CHICAGO (AP) — Two men characterized by police as “persons of interest” in the attack against “Empire” actor Jussie Smollett are now considered suspects and have been arrested on “probable cause that they may have committed a crime,” a Chicago police spokesman said Friday.
The men have not been charged with a crime, and spokesman Anthony Guglielmi did not say what charges they might face. The two men — whom police have identified only as Nigerian brothers — were picked up at Chicago’s O’Hare International Airport on Wednesday and taken into custody after returning from Nigeria after police learned that at least one of the men worked on “Empire,” according to Guglielmi. He said he did not know what the man’s job was on the television drama.
He confirmed that a search warrant was executed at the Chicago apartment where the men lived but did not have any information about what exactly what police found.
Guglielmi’s comments followed a furious 24 hours that included local media reports that the attack was a hoax. Police say those reports are unconfirmed. Producers of the television drama also disputed media reports that Smollett’s character, Jamal Lyon, was being written off the show, calling the idea “patently ridiculous.”
Guglielmi reiterated Friday that there was “no evidence to say that this is a hoax” and that Smollett “continues to be treated by police as a victim, not a suspect.”
Smollett, who is black and openly gay, told ABC News in an interview that aired Thursday that the men police took into custody on Wednesday were the ones who hurled racial and homophobic slurs at him, beat him, threw an undetermined chemical substance and looped a rope around his neck before running off.
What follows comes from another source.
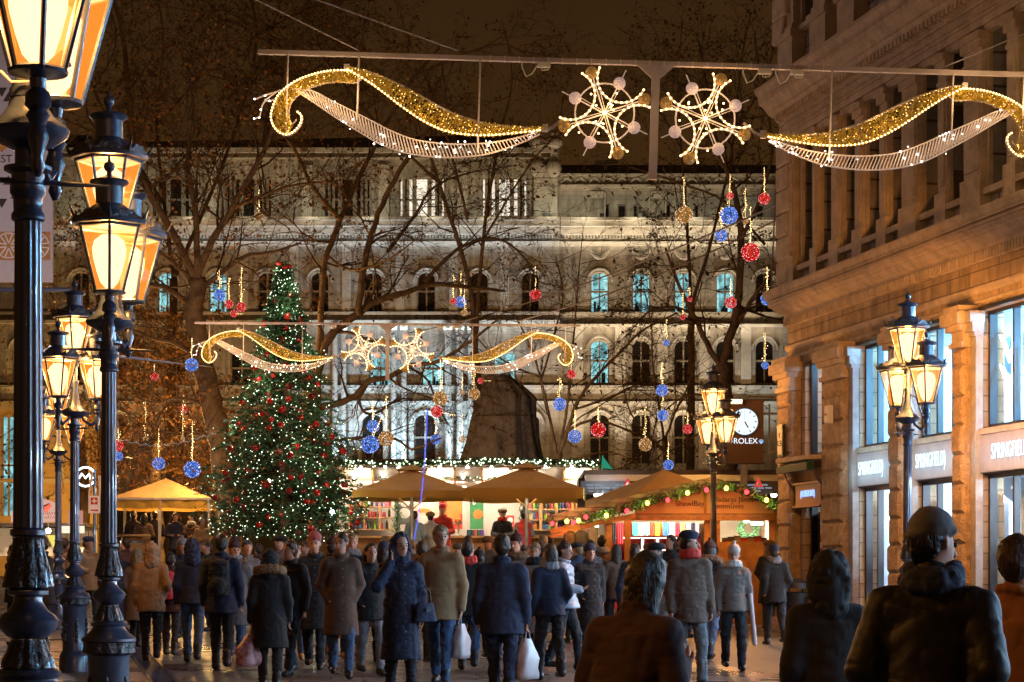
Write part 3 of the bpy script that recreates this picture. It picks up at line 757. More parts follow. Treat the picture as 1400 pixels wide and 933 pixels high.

Smollett has said he was attacked while out getting food at a Subway restaurant in downtown Chicago.
Guglielmi said police have not found any surveillance video showing the attack itself, though they continue to look for such evidence. He says police also are contacting various retail stores in the hopes of determining who bought the length of rope that was around Smolllett’s neck.
The singer and actor said that the attackers yelled “this is MAGA country,” referencing President Donald Trump’s “Make America Great Again” slogan. Smollett told ABC News that earlier reports from some outlets that his attackers were wearing “MAGA” hats were inaccurate.
“I didn’t need to add anything like that,” he said. “I don’t need some MAGA hat as the cherry on top of some racist sundae.”
Smollett said he didn’t want to call police at first, but that his friend and creative director Frank Gatson called on his behalf. Smollett said he didn’t remove the rope from around his neck before police arrived “because I wanted them to see.”
He also said he didn’t initially want to give police his cellphone because the device contained private content and phone numbers.
Smollett later gave detectives heavily redacted phone records that police have said are insufficient for a criminal investigation.